Some of the weaker Spanish banks have been nationalized. It will be very interesting to see what comes out of this.
Australia’s Status of Women Minister, Kate Ellis says that “mindless bias” holds women back in her country. She’s been making the rounds arguing about a report that shows that gender differences in salary and position cannot be explained away by either occupational choices or other factors. Can you imagine Valerie Jarret holding US corporations to account for not promoting and hiring women? Oh, wait, the Prime Minister’s name is Julia … hmmmmm.
”We are saying very clearly to corporate Australia, we want to work in partnership with you to change this – and it’s an offer that I hope corporate Australia will take that up and we don’t have to take that conversation any further.”
Asked yesterday about the portrayal of women in the media, Ms Ellis said there was sometimes unequal treatment ”handed out”, and said the treatment of the Prime Minister, Julia Gillard, was ”a case study before our eyes”.
”I think there’s a really interesting issue, where often I will be encouraging people where if you see unfair treatment, if you see discrimination you should stand up and call it out for what it is,” she said.
”In politics, there’s often the opposite pressure, where if you do that constantly it looks like female politicians are whingeing and they’re not tough enough to handle the environment.”
She said her office was collating examples of the media dealing with gender issues in ways that were not ”acceptable”.
According to the government’s latest census of women in leadership, last year females made up just 8.4 per cent of directors and 8 per cent of executive managers in ASX200 companies.
The report calls for companies to adopt a range of reforms, including making their workplaces more flexible and setting targets for gender diversity.

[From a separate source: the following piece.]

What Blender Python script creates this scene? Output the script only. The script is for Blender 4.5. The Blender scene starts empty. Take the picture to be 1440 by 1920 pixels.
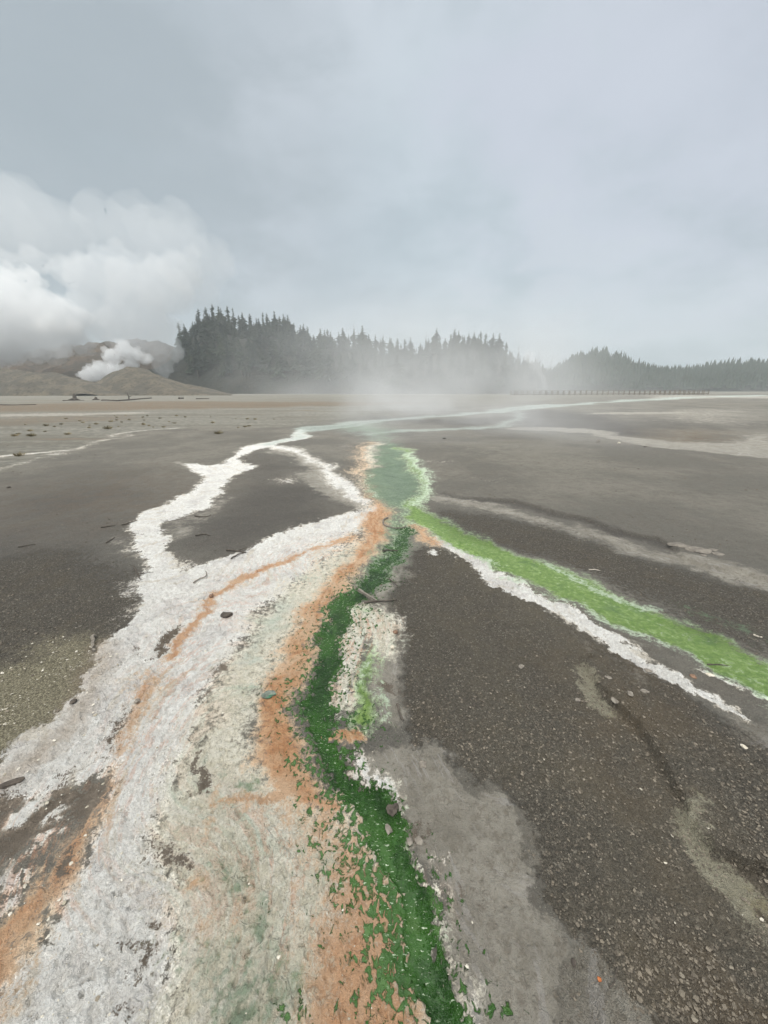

The Guardian has a killer interview up with retired US General McChrystal who says the US is only about 1/2 done with the war in Afghanistan. That means 10 more years if he’s right.
The US began the war in Afghanistan with a “frighteningly simplistic” view of the country and even 10 years later lacks the knowledge that could help bring the conflict to a successful end, a former top commander has said.
Retired US army general Stanley McChrystal said in remarks at the Council on Foreign Relations that the US and its Nato allies were only “a little better than” 50% of the way to reaching their war goals.
Of the remaining tasks to be accomplished, he said, the most difficult may be to create a legitimate government that ordinary Afghans could believe in and that could serve as a counterweight to the Taliban.
McChrystal, who commanded coalition forces in 2009-10 and was forced to resign in a flap over a magazine article, said the US entered Afghanistan in October 2001 with too little knowledge of Afghan culture.
“We didn’t know enough and we still don’t know enough,” he said. “Most of us, me included, had a very superficial understanding of the situation and history, and we had a frighteningly simplistic view of recent history, the last 50 years.”
US forces did not know the country’s languages and did not make “an effective effort” to learn them, he said.
McChrystal said the Bush administration’s decision to invade Iraq less than two years after entering Afghanistan made the Afghan effort more difficult.
Well, that’s some depressing things to think about which is about what’s on my mind today. What’s on your reading and blogging list?